Ne consegue che gli Stati Ue non siano pienamente sovrani per quanto riguarda le questioni strategiche, incluse quelle militari. Senza che nessuno si offenda o sogni che la storia e le guerre si siano fermate al 1945, l’Italia e il resto dell’Ue sono province dell’impero americano. Ed è dunque l’America a decidere come, quando e in che modalità gli eserciti dei singoli Paesi europei possano intervenire oltre i loro confini. Le modalità sono essenzialmente due, volendo semplificare di molto il discorso per legarlo alla questione ucraina: sotto l’ombrello della Nato o sotto l’ombrello dell’Onu.

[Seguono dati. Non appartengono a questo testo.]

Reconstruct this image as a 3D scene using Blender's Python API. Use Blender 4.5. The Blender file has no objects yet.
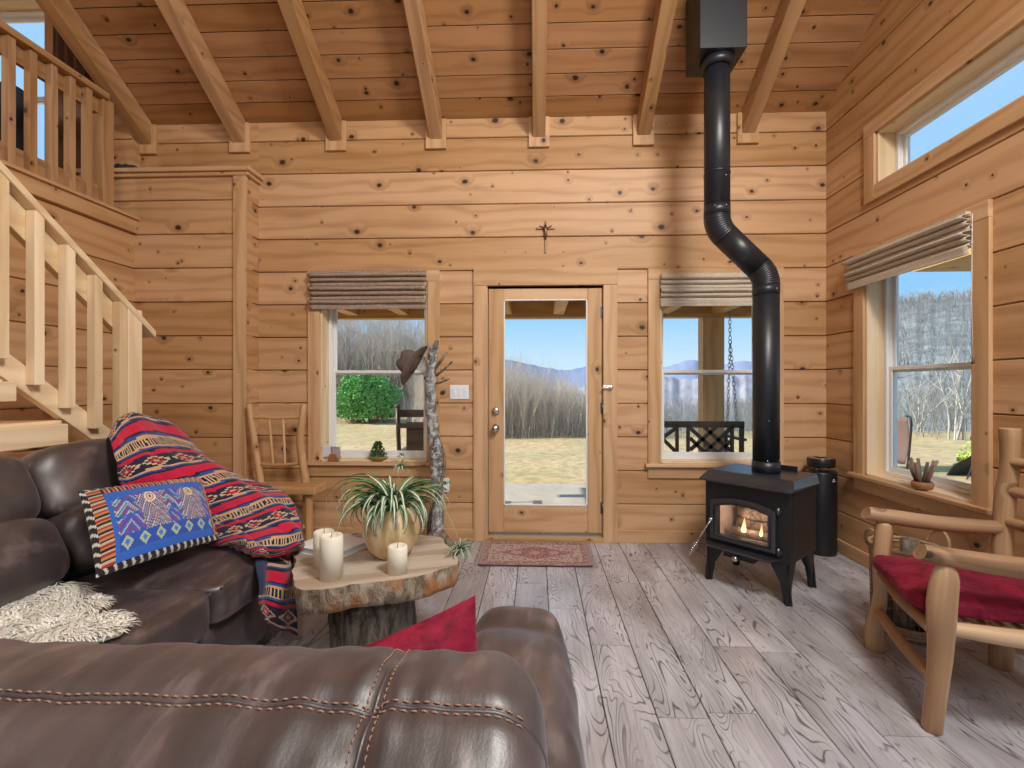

In altre parole: l’Italia non può scegliere da sola di inviare soldati dell’esercito nazionale in qualunque posto del mondo, senza che la mossa sia stata discussa con gli americani. E anche in uno schema che a noi sembra chiaro, con una Russia “nemica”, gli imperi come gli Usa inseriscono considerazioni superiori. Le grandi potenze non hanno nemici o alleati prestabiliti (noi siamo satelliti, anche se ci lusinga chiamarci “partner”), ma cambiano tattica a seconda delle contingenze. Non a caso, la nuova amministrazione di Donald Trump, su spinta degli apparati, ha aperto alla Russia dopo tre anni di guerra. Ma l’avversione a Mosca è al contempo necessaria per compattare il variegato fronte europeo. Ed ecco dunque le interminabili e (finora) inconcludenti discussioni intra-Ue sulla Difesa comune e su come intervenire in Ucraina. Gli Usa ci vogliono appaltare lo sforzo di proteggere i nostri confini. E noi non possiamo che rispondere.